Regina Spektor est une artiste qui ne cherche pas à plaire : elle cherche à dire. Et dans What We Saw From the Cheap Seats, son sixième album studio, c’est exactement ce qu’elle fait – avec ses bizarreries assumées, ses éclats poétiques et ses mélodies à la fois fragiles et brillantes. Une œuvre à l’image d’un panorama vu depuis les “cheap seats” : un peu flou, un peu lointain, mais chargé de sincérité.
L’album s’ouvre sur “Small Town Moon”, comme une vague douce qui pose le ton : Spektor reste fidèle à son style, entre pop alternative, piano minimaliste et envolées vocales inattendues. Ce qui frappe immédiatement, c’est cette capacité à capturer des émotions fugaces, des souvenirs à demi-formés, avec une justesse presque troublante.
Mais cette esthétique de l’instant, aussi touchante soit-elle, peut aussi devenir un piège. À force de chercher la spontanéité, l’album perd parfois en cohérence globale. Certaines pistes, bien que charmantes, donnent l’impression d’être des fragments juxtaposés plus qu’un tout pensé.
Des morceaux comme “All the Rowboats” ou “How” révèlent une Regina à son sommet : inventive, poignante, profondément humaine. La première mêle une tension sourde à un univers visuel presque dystopique, tandis que la seconde frôle la ballade classique avec une élégance désarmante.

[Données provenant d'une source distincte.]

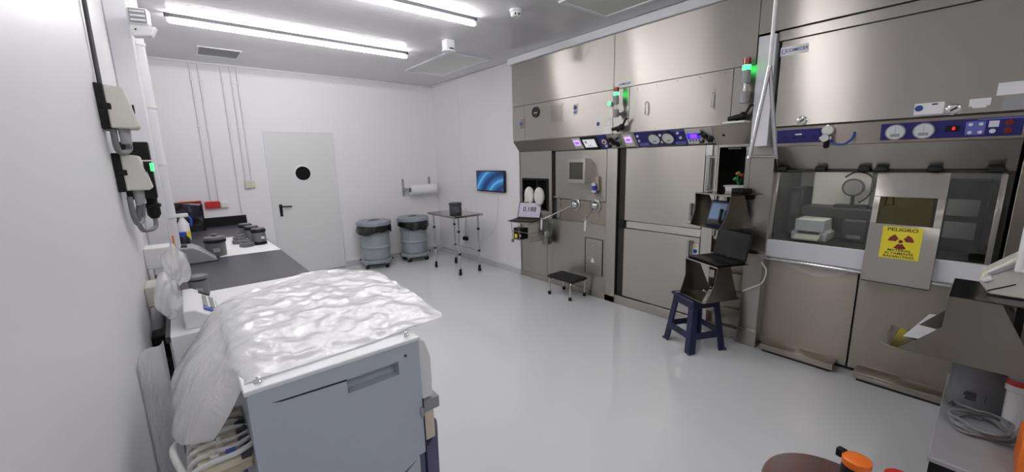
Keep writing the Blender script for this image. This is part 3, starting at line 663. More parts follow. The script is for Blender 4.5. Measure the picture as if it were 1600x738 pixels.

Ce sont dans ces instants que l’album touche au sublime.
À l’inverse, des titres comme “Don’t Leave Me (Ne Me Quitte Pas)” ou “Open” oscillent entre la légèreté charmante et une certaine naïveté qui peut désarçonner. On comprend l’intention : une volonté de casser les codes, d’embrasser une forme de candeur. Mais parfois, cette approche déroute plus qu’elle ne séduit.
Ce qui sauve même les morceaux les plus faibles, c’est Spektor elle-même. Sa voix, qui passe du murmure au cri, de l’anglais au français, de la douceur à l’ironie, reste l’élément le plus marquant de l’album. Elle ne cherche jamais à impressionner, mais à transmettre – et ça fonctionne.
Sa plume, aussi, mérite d’être saluée. Elle écrit comme on rêve : en images, en associations libres, avec cette capacité rare à rendre l’intime universel.
What We Saw From the Cheap Seats est un album qui s’écoute comme on feuillette un carnet de croquis : tout n’est pas fini, tout n’est pas égal, mais l’ensemble dégage une chaleur et une personnalité indéniables. Ce n’est peut-être pas le disque le plus maîtrisé de Regina Spektor, mais c’est probablement l’un des plus humains.
Je lui mets 7.5/10 pour ces raisons : un album sincère, souvent touchant, parfois déroutant, mais jamais inintéressant. On y sent la main de l’artiste plus que celle du producteur, et ça, ça vaut déjà beaucoup.